Kenapa Saya Menolak Kontes-kontes Kecantikan
Pertama-tama, jelas bukan karena saya ekstrem kanan. Sama sekali tidak. Percayalah, tere-liye bukan golongan radikal, fundamentalis, dan sejenisnya.
Kedua, jelas bukan karena saya tidak suka dengan tampilan cantik, indah, asri, cerdas, elegan, dsbgnya. Saya menyukai keindahan (bahasa), dll, apapun yg indah itu menakjubkan.
Saya menolak kontes kecantikan karena sederhana saja, hei! Kalian sudah baca novel "Tentang Kamu"? "Dia Adalah kakakku"?
Saya ini menghabiskan banyak waktu untuk menulis, bahwa hidup ini bukan soal kecantikan. Apalagi kemewahan semata yang terlihat di TV, medsos, Tik Tok, website, koran-koran, dsbgnya. Hidup ini soal hati yang baik, niat yang tulus. Bacalah kisah Sri Ningsih, Kak Laisa, yg menghabiskan seluruh hidupnya demi keluarganya, mereka tidak cantik, tidak berpendidikan, tapi orang seperti mereka berharga.
Maaf, saya tidak percaya sedikit pun dengan argumen bahwa kontes kecantikan membawa manfaat bagi dunia. Meski mulut pesertanya buncah bilang tentang kedamaian, berbagi, dsbgnya. Kontes ini tidak lebih acara komersil tok.

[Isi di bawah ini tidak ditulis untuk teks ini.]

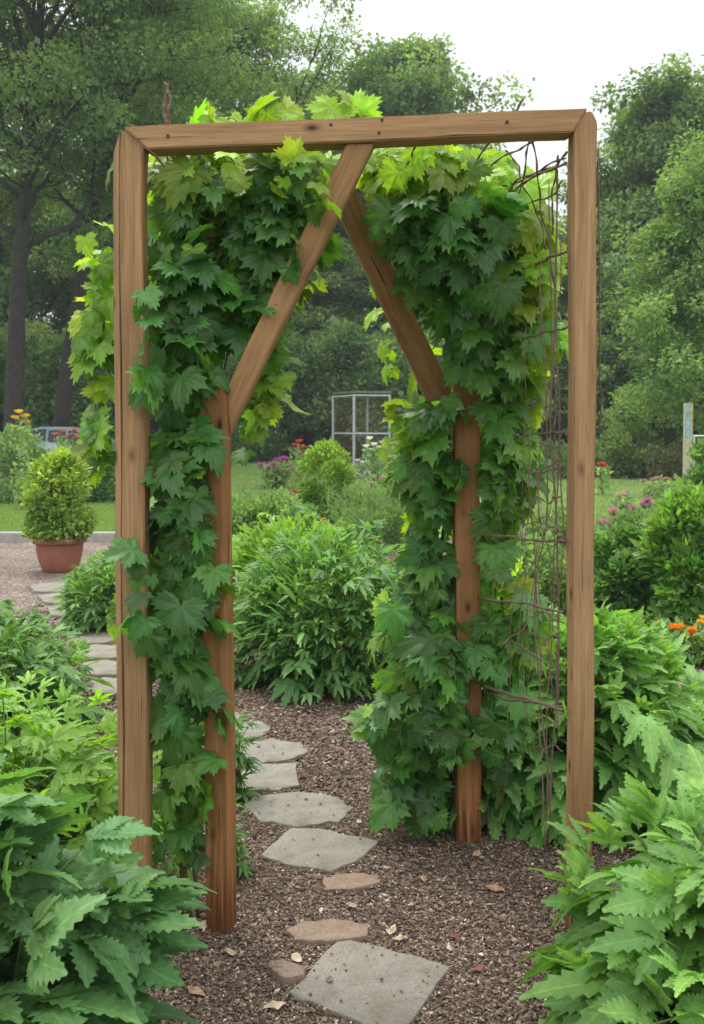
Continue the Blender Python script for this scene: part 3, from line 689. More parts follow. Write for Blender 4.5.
wires(tr, 'upright_wire', [([(557, 170, 2.8), (553, 400, 2.82), (558, 600, 2.85), (550, 830, 2.88)], .0028, .006), ([(549, 180, 2.85), (556, 420, 2.88), (552, 640, 2.9), (546, 850, 2.92)], .002, .009),
 ([(541, 260, 2.9), (545, 480, 2.95), (538, 640, 2.95), (548, 800, 2.93)], .0022, .012), ([(530, 430, 3.0), (533, 560, 3.0), (541, 700, 3.0), (545, 850, 2.96)], .002, .008),
 ([(536, 470, 2.95), (548, 560, 2.9), (553, 700, 2.87)], .0018, .009), ([(561, 240, 2.76), (559, 330, 2.78), (561, 520, 2.78), (556, 700, 2.8)], .0016, .006), ([(520, 520, 3.05), (526, 640, 3.05), (523, 740, 3.05)], .0014, .01)]+[([(r.uniform(515, 562), r.uniform(200, 520), r.uniform(2.8, 3.05)), (r.uniform(515, 560), 600, r.uniform(2.8, 3.0)), (r.uniform(498, 560), r.uniform(640, 800), r.uniform(2.8, 3.15))], r.uniform(.0009, .0015), r.uniform(.01, .022)) for _ in range(5)], M['wire'], off, r)
wires(tr, 'cross_wire', [([(484, 205, 3.1), (520, 185, 2.95), (566, 163, 2.74)], .004, .004), ([(482, 200, 3.12), (522, 178, 2.95), (566, 158, 2.74)], .0028, .005), ([(524, 268, 3.05), (545, 260, 2.9), (566, 252, 2.74)], .0045, .003),
 ([(518, 340, 3.1), (545, 333, 2.9), (568, 327, 2.74)], .0035, .003), ([(545, 369, 2.9), (567, 368, 2.74)], .002, .002), ([(545, 408, 2.9), (562, 400, 2.78)], .003, .003), ([(531, 434, 3.05), (566, 432, 2.74)], .0026, .001),
 ([(531, 470, 3.0), (545, 473, 2.9), (564, 466, 2.78)], .0026, .004), ([(480, 534, 3.33), (522, 539, 3.0), (565, 541, 2.74)], .0042, .003), ([(478, 598, 3.33), (520, 603, 3.0), (563, 612, 2.74)], .0042, .004),
 ([(482, 686, 3.33), (520, 697, 3.0), (562, 710, 2.74)], .0055, .004), ([(484, 692, 3.33), (520, 702, 3.02), (562, 706, 2.76)], .003, .005), ([(510, 640, 3.2), (535, 655, 3.0), (548, 664, 2.9)], .0022, .005),
 ([(536, 497, 3.0), (550, 503, 2.9), (562, 495, 2.78)], .002, .006), ([(528, 445, 3.05), (545, 450, 2.95), (563, 447, 2.78)], .0018, .005)]+[([(r.uniform(505, 535), y, 3.05), (r.uniform(540, 552), y+r.uniform(-12, 12), 2.9), (563, y+r.uniform(-14, 14), 2.77)], r.uniform(.0011, .002), r.uniform(.006, .014)) for y in r.uniform(380, 760, 9)], M['wire'], off, r)
def dry(label, lines, loc):
    r = np.random.default_rng(len(label)); o = empty('dry_vine_stem', loc, label=label, cat='dry stem', group='bare dry stems around the beam')
    wires(o, 'stem', lines, M['dry'], Vector(loc), r)
dry('twisted dead vine stub rising above the beam near the left corner', [([(167, 132, 2.75), (165, 108, 2.76), (167, 84, 2.77)], .005, .004), ([(169, 132, 2.75), (170, 105, 2.75), (165, 82, 2.77)], .0035, .005), ([(166, 140, 2.77), (168, 180, 2.82), (172, 230, 2.85)], .0022, .004)], tuple(W(167, 132, 2.75)))
dry('thin dark tendril slanting from the left corner joint into the leaves', [([(126, 130, 2.655), (150, 152, 2.65), (175, 178, 2.72), (201, 205, 2.76)], .0026, .002)], tuple(W(126, 130, 2.655)))
dry('short bare stem curling down behind the middle of the beam', [([(422, 132, 2.78), (412, 155, 2.85), (399, 178, 2.95)], .003, .004)], tuple(W(422, 132, 2.78)))
dry('pair of bare stems arching over the sky gap under the right half of the beam', [([(524, 98, 2.74), (505, 128, 2.8), (480, 155, 2.95), (470, 172, 3.05)], .0032, .004), ([(552, 131, 2.76), (515, 150, 2.85), (476, 176, 3.05)], .0028, .004)], tuple(W(524, 98, 2.74)))
dry('dangling twin stems hanging from the beam just left of the right post', [([(532, 128, 2.78), (526, 160, 2.85), (515, 210, 2.95), (503, 240, 3.0)], .0026, .004), ([(530, 128, 2.78), (538, 165, 2.84), (538, 205, 2.88), (550, 240, 2.88), (556, 300, 2.86)], .0026, .006), ([(558, 155, 2.77), (553, 190, 2.8), (552, 235, 2.84)], .0026, .003)], tuple(W(532, 128, 2.78)))
dry('slanting bare branches crossing from the vine top to the upper part of the right post', [([(478, 214, 3.1), (515, 182, 2.95), (545, 172, 2.85), (567, 152, 2.74)], .003, .008), ([(500, 225, 3.1), (528, 200, 2.95), (552, 196, 2.85), (563, 180, 2.76)], .0024, .01), ([(505, 150, 2.9), (520, 170, 2.9), (534, 205, 2.92), (546, 250, 2.9)], .0022, .008)], tuple(W(520, 185, 2.95)))
dry('thin reddish runner creeping down the outer edge of the right post', [([(598, 150, 2.74), (599, 300, 2.74), (600, 372, 2.73), (602, 400, 2.75), (599, 432, 2.74)], .0024, .0025)], tuple(W(598, 150, 2.74)))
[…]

Kalian itu nyadar nggak sih. Industri kosmetik, skincare, kecantikan itu crazy. Budaya topeng yang instan, 'tipu-tipu', dsbgnya. Dunia terpesona oleh sihir konsumerisme. Pencitraan. Bahkan urusan foto dan video saja, pakai filter, diambil berkali-kali, barulah diposting yg menurut kita paling bagus.
Saya menolak kontes kecantikan ini. Termasuk kontes cantik-cantikan berjilbab, kontes muslimah, seolah religius, dll, apapun itu bentuknya yg melombakan kecantikan wajah dan fisik, mau dibungkus apapun, sama saja. Itu tdk lebih ajang bisnis, ajang populer, menarik massa dan tujuan dunia lainnya.
Silahkan saja jika kalian punya pendapat berbeda, pun mau ikutan lomba-lomba ini. Tapi sst, jangan salahkan siapapun jika kamu merasa di-eksploitasi, dll. Lah, nyadar nggak ini acara apa? Ini adalah acara fisik, wajah, tubuhmu sedang dibanding-bandingkan, dicatat-catat, difoto-foto, dinilai-nilai. Dan kamu happy jejeritan saat menang.
(By Tere Liye)
*NB: tulisan ini diposting pertama kali 2012, alias 11 tahun lalu, di-repost dgn diedit sedikit utk penyesuaian konteks hari ini, sdh ada Tik Tok dkk.